Despite the obstacles to departure we are out of the camp ground by around 11 am. We head off for Tunnel Gorge via a quick stop at the ruins of the police station which was used during the war against local Bunaba people. The most famous of the resistance leaders was Jandamarra who started as a police tracker and later led the resistance against the local police and settlers.
(see: http://www.jandamarra.com.au/jandamarratheman.html).
Tunnel Creek was one of his main hideouts and we arrive for a walk through the gorge that has been cut underground through the ancient reef. We arrive to be greeted by three giant Brahmin bulls that are clearly Buddhist as they are entirely docile. We are fortunate to have the place to ourselves other than two of the resident freshwater crocs as we are wading through. The absence of other people in the gorge allows one to sense how it might have been when Jandamarra and his resistance fighters were using the tunnel.
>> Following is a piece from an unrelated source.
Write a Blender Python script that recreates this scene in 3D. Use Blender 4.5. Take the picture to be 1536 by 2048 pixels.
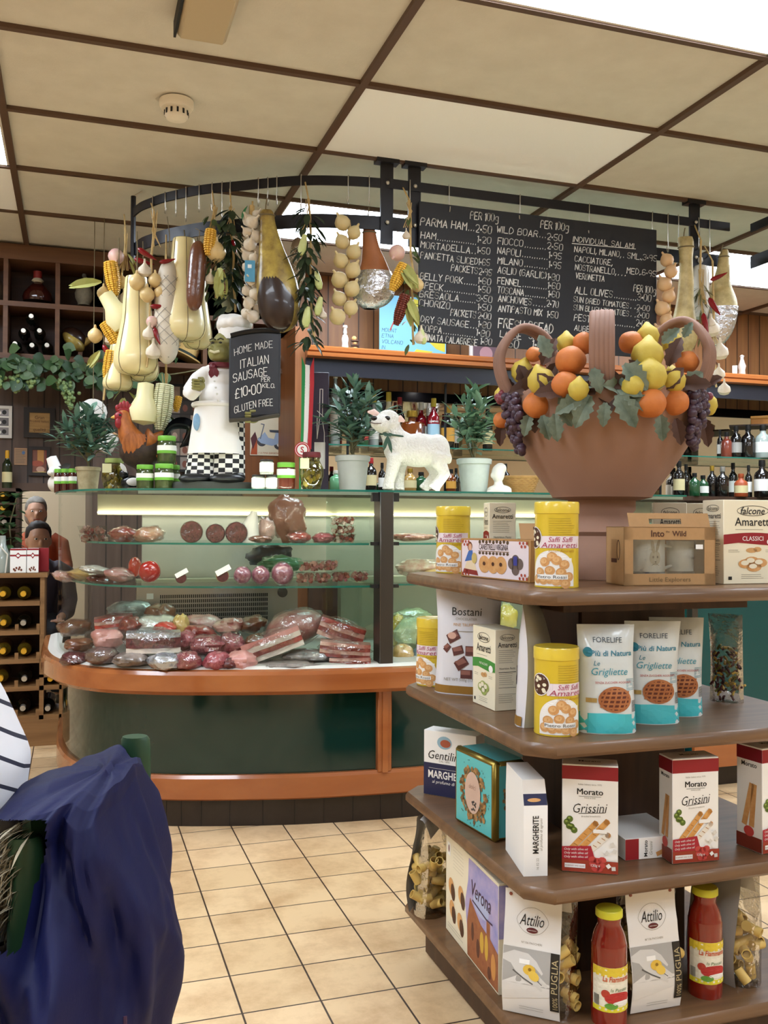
import bpy, bmesh, math, random
from mathutils import Vector as V, Matrix as Mx, Euler, noise
from mathutils.geometry import tessellate_polygon
from math import pi, sin, cos, radians as rad
for _o in list(bpy.data.objects): bpy.data.objects.remove(_o)
S = bpy.context.scene; COL = S.collection
R = random.Random(11)
# ---------------------------------------------------------------- camera
FPX, YAW, PITCH, ROLL, EYE = 1855., .3221, .0125, .0046, 1.21
fw = V((sin(YAW)*cos(PITCH), cos(YAW)*cos(PITCH), sin(PITCH)))
_r0 = V((cos(YAW), -sin(YAW), 0)); _u0 = _r0.cross(fw)
cr = _r0*cos(ROLL)+_u0*sin(ROLL); cu_ = -_r0*sin(ROLL)+_u0*cos(ROLL)
cam = bpy.data.cameras.new('camera'); cam.sensor_fit = 'HORIZONTAL'; cam.sensor_width = 36; cam.lens = 36*FPX/1536
camo = bpy.data.objects.new('camera', cam); COL.objects.link(camo)
camo.matrix_world = Mx(((cr.x, cu_.x, -fw.x, 0), (cr.y, cu_.y, -fw.y, 0), (cr.z, cu_.z, -fw.z, EYE), (0, 0, 0, 1)))
cam.clip_start = .05; S.camera = camo
# ---------------------------------------------------------------- world, exposure
W = bpy.data.worlds.new('world'); S.world = W; W.use_nodes = True
W.node_tree.nodes['Background'].inputs[0].default_value = (.9, .95, 1, 1); W.node_tree.nodes['Background'].inputs[1].default_value = .15
S.view_settings.view_transform = 'Standard'; S.view_settings.look = 'None'; S.view_settings.gamma = 1
S.view_settings.use_curve_mapping = False; S.view_settings.exposure = 1.0
PANEL_W = 10.5      # ceiling light panels
STRIP_W = 6.5      # lamps in the deli case, the added front fill tube too
S.cycles.transparent_max_bounces = 24; S.cycles.max_bounces = 10; S.cycles.diffuse_bounces = 5
# ---------------------------------------------------------------- measuring: a pixel of the photo's frame to a point on a plane of the room
O = V((0, 0, EYE))
def ray(px, py): return fw+cr*((px-768)/FPX)-cu_*((py-1024)/FPX)
def atZ(px, py, z): d = ray(px, py); return O+d*((z-EYE)/d.z)
def atY(px, py, y): d = ray(px, py); return O+d*(y/d.y)
def px_m(p): return (V(p)-O).dot(fw)/FPX          # metres per pixel at a point
# ---------------------------------------------------------------- materials
def lin(h):
    h = h.lstrip('#'); return tuple((lambda c: c/12.92 if c <= .04045 else ((c+.055)/1.055)**2.4)(int(h[i:i+2], 16)/255) for i in (0, 2, 4))+(1,)
_mc = {}
def mat(h, r=.5, m=0, n=0, ns=25, h2=None, bump=0, bs=80, coat=0, tr=0, al=1, em=0, sp=.5, st=None, sss=0, ior=1.45, dist=.004):
    key = (h, r, m, n, ns, h2, bump, bs, coat, tr, al, em, sp, st, sss, ior, dist)
    if key in _mc: return _mc[key]
    M = bpy.data.materials.new('m_'+h.strip('#')); M.use_nodes = True; nt = M.node_tree; b = nt.nodes['Principled BSDF']
    I = b.inputs; I['Base Color'].default_value = lin(h); I['Roughness'].default_value = r; I['Metallic'].default_value = m
    I['Specular IOR Level'].default_value = sp; I['Coat Weight'].default_value = coat; I['Coat Roughness'].default_value = .06
    I['Transmission Weight'].default_value = tr; I['Alpha'].default_value = al; I['IOR'].default_value = ior
    if sss: I['Subsurface Weight'].default_value = sss; I['Subsurface Radius'].default_value = (.02, .01, .005); I['Subsurface Scale'].default_value = .3
    if em: I['Emission Color'].default_value = lin(h); I['Emission Strength'].default_value = em
    if n or bump:
        tc = nt.nodes.new('ShaderNodeTexCoord'); mp = nt.nodes.new('ShaderNodeMapping'); nt.links.new(tc.outputs['Object'], mp.inputs[0])
        if st: mp.inputs['Scale'].default_value = st
    if n:
        no = nt.nodes.new('ShaderNodeTexNoise'); no.inputs['Scale'].default_value = ns; no.inputs['Detail'].default_value = 5; no.inputs['Roughness'].default_value = .62
        nt.links.new(mp.outputs[0], no.inputs['Vector'])
        rp = nt.nodes.new('ShaderNodeValToRGB'); w = .5-.42*min(n, 1)
        rp.color_ramp.elements[0].position = .5-.18; rp.color_ramp.elements[1].position = .5+.18
        rp.color_ramp.elements[0].color = lin(h); c2 = lin(h2) if h2 else tuple(c*(1-.6*n) for c in lin(h)[:3])+(1,)
        c1 = lin(h); rp.color_ramp.elements[1].color = tuple(c1[i]+(c2[i]-c1[i])*(n if h2 else 1) for i in range(3))+(1,)
        nt.links.new(no.outputs[0], rp.inputs[0]); nt.links.new(rp.outputs[0], I['Base Color'])
    if bump:
        nb = nt.nodes.new('ShaderNodeTexNoise'); nb.inputs['Scale'].default_value = bs; nb.inputs['Detail'].default_value = 4
        nt.links.new(mp.outputs[0], nb.inputs['Vector'])
        bp = nt.nodes.new('ShaderNodeBump'); bp.inputs['Strength'].default_value = bump; bp.inputs['Distance'].default_value = dist
        nt.links.new(nb.outputs[0], bp.inputs['Height']); nt.links.new(bp.outputs[0], I['Normal'])
        if coat: nt.links.new(bp.outputs[0], I['Coat Normal'])
    _mc[key] = M; return M
def wood(h1, h2, axis=0, sc=1., r=.45, coat=0, gap=0, gax=0):
    key = ('wood', h1, h2, axis, sc, r, coat, gap, gax)
    if key in _mc: return _mc[key]
    M = mat(h1, r, coat=coat, bump=.0001+abs(hash(key)) % 97*1e-7).copy(); nt = M.node_tree; b = nt.nodes['Principled BSDF']
    g = nt.nodes.new('ShaderNodeNewGeometry'); mp = nt.nodes.new('ShaderNodeMapping'); s = [14*sc]*3; s[axis] = 1.1*sc; mp.inputs['Scale'].default_value = s
    nt.links.new(g.outputs['Position'], mp.inputs[0])
    no = nt.nodes.new('ShaderNodeTexNoise'); no.inputs['Scale'].default_value = 1.6; no.inputs['Detail'].default_value = 6; no.inputs['Distortion'].default_value = .6
    nt.links.new(mp.outputs[0], no.inputs['Vector']); rp = nt.nodes.new('ShaderNodeValToRGB')
    rp.color_ramp.elements[0].position = .32; rp.color_ramp.elements[1].position = .68; rp.color_ramp.elements[0].color = lin(h1); rp.color_ramp.elements[1].color = lin(h2)
    nt.links.new(no.outputs[0], rp.inputs[0]); last = rp.outputs[0]
    if gap:                                            # tongue and groove boards
        sx = nt.nodes.new('ShaderNodeSeparateXYZ'); nt.links.new(g.outputs['Position'], sx.inputs[0])
        mo = nt.nodes.new('ShaderNodeMath'); mo.operation = 'PINGPONG'; mo.inputs[1].default_value = gap/2; nt.links.new(sx.outputs[gax], mo.inputs[0])
        lt = nt.nodes.new('ShaderNodeMath'); lt.operation = 'LESS_THAN'; lt.inputs[1].default_value = .004; nt.links.new(mo.outputs[0], lt.inputs[0])
        mx = nt.nodes.new('ShaderNodeMixRGB'); nt.links.new(lt.outputs[0], mx.inputs[0]); nt.links.new(last, mx.inputs[1]); mx.inputs[2].default_value = tuple(c*.25 for c in lin(h1)[:3])+(1,); last = mx.outputs[0]
    nt.links.new(last, b.inputs['Base Color']); _mc[key] = M; return M
def clear(tint='#ffffff', gl=.06, r=.02, key='', crinkle=0):
    k = ('clear', tint, gl, r, key, crinkle)
    if k in _mc: return _mc[k]
    M = bpy.data.materials.new('clear'); M.use_nodes = True; nt = M.node_tree; nt.nodes.clear()
    o = nt.nodes.new('ShaderNodeOutputMaterial'); t = nt.nodes.new('ShaderNodeBsdfTransparent'); t.inputs[0].default_value = lin(tint)
    g = nt.nodes.new('ShaderNodeBsdfGlossy'); g.inputs['Roughness'].default_value = r
    lw = nt.nodes.new('ShaderNodeLayerWeight'); lw.inputs[0].default_value = .35
    ma = nt.nodes.new('ShaderNodeMath'); ma.operation = 'MULTIPLY_ADD'; ma.inputs[1].default_value = .34 if key == 'wrap' else .22 if gl < .04 else .55; ma.inputs[2].default_value = gl; nt.links.new(lw.outputs['Fresnel'], ma.inputs[0])
    mx = nt.nodes.new('ShaderNodeMixShader'); nt.links.new(ma.outputs[0], mx.inputs[0]); nt.links.new(t.outputs[0], mx.inputs[1]); nt.links.new(g.outputs[0], mx.inputs[2])
    if crinkle:
        tc = nt.nodes.new('ShaderNodeTexCoord'); no = nt.nodes.new('ShaderNodeTexNoise'); no.inputs['Scale'].default_value = crinkle; no.inputs['Detail'].default_value = 3
        nt.links.new(tc.outputs['Object'], no.inputs['Vector']); bp = nt.nodes.new('ShaderNodeBump'); bp.inputs['Strength'].default_value = .9; bp.inputs['Distance'].default_value = .012
        nt.links.new(no.outputs[0], bp.inputs['Height']); nt.links.new(bp.outputs[0], g.inputs['Normal']); nt.links.new(bp.outputs[0], lw.inputs['Normal'])
    nt.links.new(mx.outputs[0], o.inputs[0]); _mc[k] = M; return M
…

The cave system that comprises the tunnel are massive and we walk under enormous ceilings of stalagmites and other limestone formations. The tunnel is pitted with other caves that go off far beyond the walls of the tunnel and the creek is fed by a spring that emerges from the walls part way down. It is an impressive end to our gorge walking.
We leave Tunnel Creek and take the road south to Fitzroy Crossing but night starts falling before we arrive. So we pull up at an old quarry site which is mentioned in the bush camping guide which Kaylee has purchased. It’s a beautiful site with views over the entire surrounding areas of bush but the swimming hole, sadly, is not inviting.